If I had imagined having a heart attack, it wouldn’t have happened at 5:30 a.m. on a Monday morning on Angel Island. I wasn’t thinking heart attacks at all, of course. I had been a Park Ranger for the last 5 years. I made it through a physically demanding Academy and kept myself in pretty good condition after that. I wasn’t overweight or much overweight, a few pounds more than the Academy. Sure I had higher than normal cholesterol, but not too high and a few years before my blood pressure had climbed to 145 or so, but it wasn’t too bad. I had regular checkups and my nurse practitioner didn’t seem worried about it. Being a cardiac risk was not part of my self image.
Angel Island is a special place, maybe not so good for a heart attack. Getting on and off the island is no easy task and even harder if you’re trying to make a mainland schedule. The Angel Island Ferry runs on an island schedule and the State boat runs on the island’s time as well. I liked living on the island, an 800 acre State Park, 25 of us, employees and our families, in the middle of the San Francisco Bay within sight of downtown San Francisco. When the visitors leave, it is a ghostly Army post closed for over 65 years. The interior of the island is wonderful California coastal oak and chaparral. During the summer a few thousand visitors come on the weekends, fewer during the week and off season. They come late and leave early. It is a very quiet and isolated place within sight of nearly 7 million people.
What I don’t like about the island is that going anywhere requires a boat trip across Raccoon Strait followed by a four block walk to the parking lot where we park our cars. Ferry schedules are based on visitors’ needs and during the winter severely curtailed. We have two State Park boats, a big 50 foot crew boat and a 5 meter inflatable with a 90 horsepower engine on the back of it. It had taken me a year with island politics and a difficult learning curve to get to drive the crew boat. Convincing Suzette to move to the island with her 15 year old son had required that I commit to a 5:30 a.m. run to the mainland every weekday morning to get Arom to school and Suzette to work.
There I was one more time at 5:30 on a Monday morning on Angel Island getting the Ayala ready to go for a run. I had gone below decks, down a ladder to the engine compartment and switched on the power before firing up the two diesel engines. I climbed back up and went forward to the pilot house to turn on the electronics. In the pilot house suddenly I couldn’t breathe. I bent over trying to get a breath, I rested my right hand against the instrument panel and I tried to will myself to breathe. I was frozen; I couldn’t even make an effort to breathe.

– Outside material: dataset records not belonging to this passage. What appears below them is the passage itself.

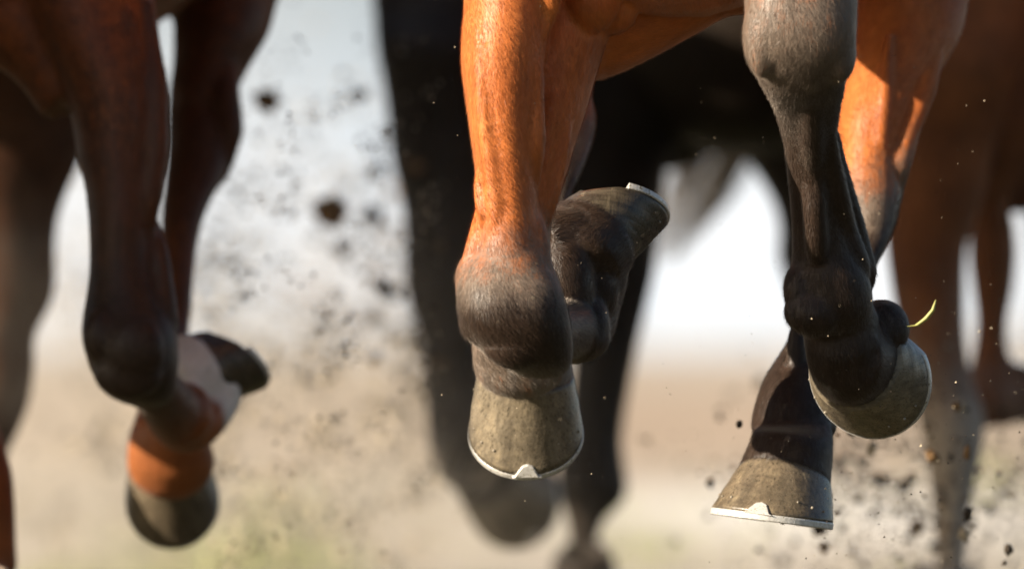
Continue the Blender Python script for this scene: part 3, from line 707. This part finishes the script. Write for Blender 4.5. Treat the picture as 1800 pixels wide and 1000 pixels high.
    fl.loft([W(-.72, 15.0, 1.1, .17, .22), W(-.75, 15.15, .85, .1, .12, .2), W(-.76, 15.45, .66, .055, .06, .7), W(-.76, 15.55, .5, .03, .032, 1), W(-.76, 15.62, .38, .034, .036, 1)]+hK.secs(1), n=28)
    hK.build(root, 'hoof_dark', nails=False)
    body, co, at = build_body(fl, root, 'chestnut_shaded', .005, 4)
    fur(body, co, at, root, 'chestnut_shaded', 22000, (-.6, -.2, 12.8, 13.4, .25, .93), .009, .0009, .3)
    tail_obj(root, [(-.58, 15.4, 1.32), (-.58, 15.65, 1.3), (-.58, 16.0, 1.15), (-.58, 16.3, .95)], [.03, .05, .09, .1], 'tail')
#HORSE_A_CALL
horse_left()

#HORSE_D
def horse_black():
    root = horse_root(.2, 17.5, 'blurred black horse directly behind the bright bay horse in the middle')
    fl = Flesh(); d = 16.2
    trunk(fl, .35, 16.1, dz=-.06, w=1.1, bottom=.0, head=(.05, .1))
    hL = Hoof(P(905, 880, 16.0), (.45, -.35, -.8), (.35, .85, -.2), 1.12)
    fl.loft([H(-200, 640, 980, 16.3, .15), H(0, 662, 900, 16.25, .12), H(80, 668, 890, 16.2, .11), H(150, 680, 880, 16.2, .1), H(220, 690, 875, 16.2, .09), H(290, 696, 870, 16.2, .085), H(330, 708, 866, 16.2, .08), H(400, 718, 862, 16.2, .075),
             H(470, 717, 860, 16.2, .075), H(530, 724, 855, 16.2, .07), H(570, 738, 852, 16.2, .065), H(620, 750, 850, 16.2, .06), H(700, 755, 850, 16.2, .055), H(780, 760, 870, 16.15, .055), H(830, 775, 905, 16.1, .055)]+hL.secs(0), n=32)
    hL.build(root, 'hoof_olive', nails=False)
    hR = Hoof(P(1026, 1090, 16.3), (0, -.8, -.5), (0, .5, -.8), 1.)
    fl.loft([H(-100, 960, 1320, 16.4, .18), H(60, 985, 1290, 16.4, .15), H(200, 960, 1220, 16.4, .12), H(280, 960, 1172, 16.4, .1), H(340, 955, 1158, 16.4, .09), H(420, 955, 1150, 16.4, .08), H(480, 960, 1144, 16.4, .075), H(540, 975, 1130, 16.4, .07), H(610, 1012, 1113, 16.4, .06),
             H(700, 1008, 1096, 16.4, .05), H(770, 1000, 1086, 16.4, .05), H(815, 988, 1090, 16.4, .055), H(855, 987, 1096, 16.4, .06), H(885, 994, 1086, 16.4, .05), H(920, 1005, 1050, 16.4, .035), H(980, 1008, 1045, 16.4, .03)]+hR.secs(0), n=32)
    hR.build(root, 'hoof_dark', nails=False)
    # belly line and the far leg behind the bright bay's knee
    fl.loft([G(860, 60, 16.6, .16), G(1040, 110, 16.6, .155), G(1160, 125, 16.65, .15), G(1260, 110, 16.7, .125), G(1360, 100, 16.8, .14), G(1480, 60, 16.9, .18)], n=28, ref=(0, 1, 0))
    hB = Hoof(P(1480, 650, 17.6), (.1, .1, -.95), (.1, .95, .1), .95)
    fl.loft([H(-80, 1250, 1650, 17.0, .2), H(100, 1270, 1600, 17.0, .15), H(200, 1285, 1560, 17.0, .12), H(260, 1305, 1540, 17.0, .1), H(310, 1340, 1520, 17.0, .085), H(360, 1368, 1505, 17.0, .07), H(410, 1378, 1490, 17.0, .06), H(450, 1374, 1470, 17.0, .055), H(490, 1388, 1462, 17.0, .045), H(540, 1404, 1470, 17.05, .04), H(575, 1420, 1490, 17.2, .035)]+hB.secs(0), n=32)
    hB.build(root, 'hoof_dark', nails=False)
    body, co, at = build_body(fl, root, 'black', .008, 4)
    tail_obj(root, [P(1300, 140, 18.6), P(1270, 250, 18.75), P(1235, 330, 18.9), P(1195, 400, 19.0), P(1165, 470, 19.1)], [.05, .065, .06, .045, .015], 'tail_grey', 190)
horse_black()

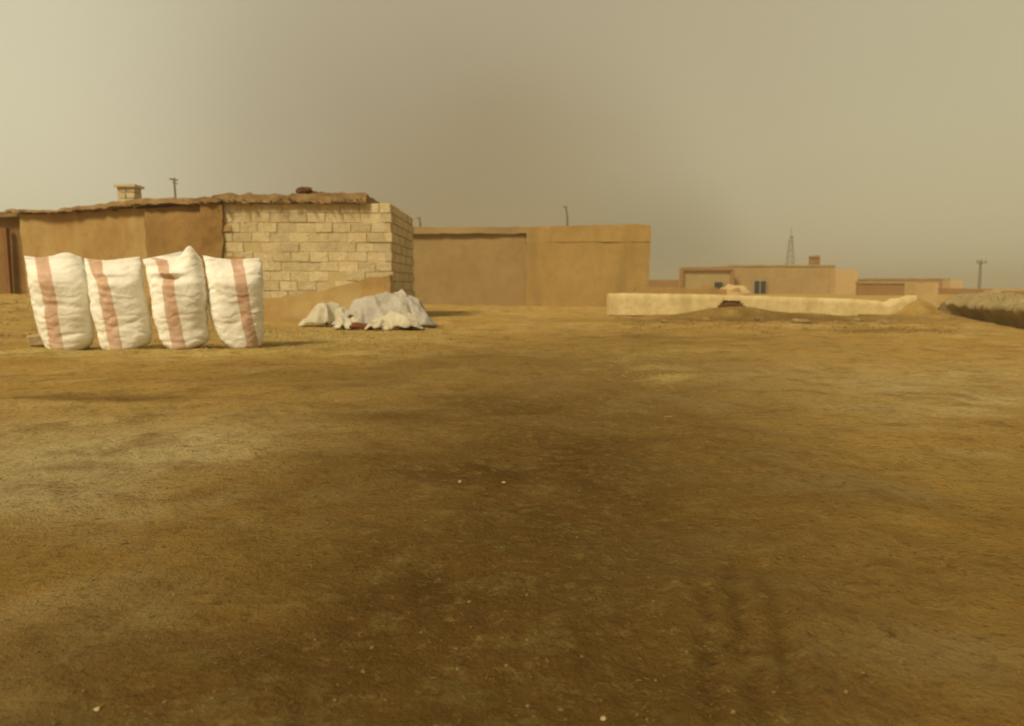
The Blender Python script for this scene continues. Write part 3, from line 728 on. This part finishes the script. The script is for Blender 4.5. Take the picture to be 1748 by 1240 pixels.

The moments tick slowly when you can’t breathe and each tick is a step further from the ordinary. My lungs wouldn’t work, I couldn’t pull the air in, I stood there waiting for it to be over, hoping it would be over. I wasn’t panicked, I just couldn’t breathe. Somewhere in the back of my mind it occurred to me if I didn’t breathe soon, it would be the end of me. I just needed to take a breath. I knew whatever was going on was serious. I had never been like this before, short of breath yes, but not like this. I just couldn’t breathe.
And then I could. I took air in like a drowning man. I was relieved. Suzette was beside me asking what was wrong. Finally I was able to say, nothing, I’m OK, I just couldn’t breathe for a moment.
In the following weeks I thought about how these moments could have been my last in this world, how inconsequential it had seemed, no warning, something as simple as breathing. I thought about how things had gone on around me; how Suzette, Paloma, the whole world seemed alive. I was frozen for those few moments between them and nothing. I couldn’t move, I couldn’t breathe, I couldn’t say anything. I was walled off from everyone and for those few moments time stopped. And then it started again.